At HMK, the facility and communications between the school and parents were highly rated and survey responses indicated that the school sets high standards for students.

“I noted that as a strength, discipline seems fairly consistent and strong at the elementary school,” Stroder said of the surveys.

Elementary school parents, however, remain concerned about safety of students coming and going from school. Several parents indicated that they would like to see the elementary school provide more extracurricular activities.

“I thought the survey was great … it was a pretty representative turnout of respondents and by far most of the responses on everything were really positive,” said Taryn Kay, the principal at HMK. “The one that was probably the most concern was just people talking about kids moving to and from school, when they’re standing at the bus stop or walking on a road that has a lot of traffic or those kinds of concerns.”

“I think it’s great that those are the concerns because that means that we’re doing a good job. Some of our strengths, setting high standards and discipline, those are things you want to be really good at.
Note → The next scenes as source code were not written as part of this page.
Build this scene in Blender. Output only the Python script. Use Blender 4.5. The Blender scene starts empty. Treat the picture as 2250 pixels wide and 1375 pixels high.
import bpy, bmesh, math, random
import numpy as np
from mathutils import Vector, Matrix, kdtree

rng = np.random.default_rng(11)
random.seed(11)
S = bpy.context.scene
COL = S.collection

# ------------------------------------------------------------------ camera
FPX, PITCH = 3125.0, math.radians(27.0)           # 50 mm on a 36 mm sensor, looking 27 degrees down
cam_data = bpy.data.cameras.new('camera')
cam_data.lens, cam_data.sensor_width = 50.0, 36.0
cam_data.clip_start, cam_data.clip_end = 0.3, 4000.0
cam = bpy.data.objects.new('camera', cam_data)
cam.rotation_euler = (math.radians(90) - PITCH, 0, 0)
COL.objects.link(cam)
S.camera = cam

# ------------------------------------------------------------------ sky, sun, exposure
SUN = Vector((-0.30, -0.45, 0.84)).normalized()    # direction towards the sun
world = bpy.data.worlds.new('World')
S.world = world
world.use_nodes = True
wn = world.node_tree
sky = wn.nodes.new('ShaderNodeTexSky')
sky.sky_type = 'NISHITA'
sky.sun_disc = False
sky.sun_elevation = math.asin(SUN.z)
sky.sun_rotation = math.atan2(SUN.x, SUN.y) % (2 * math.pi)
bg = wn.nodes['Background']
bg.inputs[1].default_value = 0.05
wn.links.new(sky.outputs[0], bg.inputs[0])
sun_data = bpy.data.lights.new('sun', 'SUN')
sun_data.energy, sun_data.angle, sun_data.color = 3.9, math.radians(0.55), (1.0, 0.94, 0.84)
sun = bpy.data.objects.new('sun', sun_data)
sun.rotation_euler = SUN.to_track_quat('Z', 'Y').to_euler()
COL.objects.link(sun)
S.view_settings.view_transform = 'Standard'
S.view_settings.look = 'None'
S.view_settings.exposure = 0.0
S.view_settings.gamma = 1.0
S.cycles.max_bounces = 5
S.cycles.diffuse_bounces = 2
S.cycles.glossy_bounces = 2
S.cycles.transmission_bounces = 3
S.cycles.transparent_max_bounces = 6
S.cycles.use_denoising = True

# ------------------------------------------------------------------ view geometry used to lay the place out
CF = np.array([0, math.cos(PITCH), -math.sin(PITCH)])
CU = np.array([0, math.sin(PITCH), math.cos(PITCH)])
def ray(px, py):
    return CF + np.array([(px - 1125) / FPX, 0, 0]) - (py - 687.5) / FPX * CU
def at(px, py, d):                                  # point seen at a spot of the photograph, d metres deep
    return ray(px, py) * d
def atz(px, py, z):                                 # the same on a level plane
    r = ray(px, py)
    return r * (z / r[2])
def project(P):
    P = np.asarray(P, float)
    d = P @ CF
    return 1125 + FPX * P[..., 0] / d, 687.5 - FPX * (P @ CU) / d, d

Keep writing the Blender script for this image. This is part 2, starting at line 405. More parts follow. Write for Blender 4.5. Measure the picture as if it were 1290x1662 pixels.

If the concern is that we don’t have enough extracurricular activity that shows that academically at least we’re on the right track,” Kay said.

Stroder said that the surveys were meant to give administrators a read on perceptions of the school.

“Being a new administrator in Grand County, I’m just trying to get a feel for what are students’ perceptions of the school, what are parents perceptions of the school, what are staff perceptions,” Stroder said.

The results of the surveys were discussed at the Nov. 8 school board workshop.

“Some things are already in progress like a lot of our policies that we’re working on and how our policies relate to some of these things,” Stroder said. “We’re currently working on the middle school facility and what we want to do with that facility in terms of building a new building, or how we’re going to tackle that. So there’s some of this stuff we’re already in progress and some things like setting high standards and more parental involvement. That will take a little more time but that’s something that wasn’t on our radar.”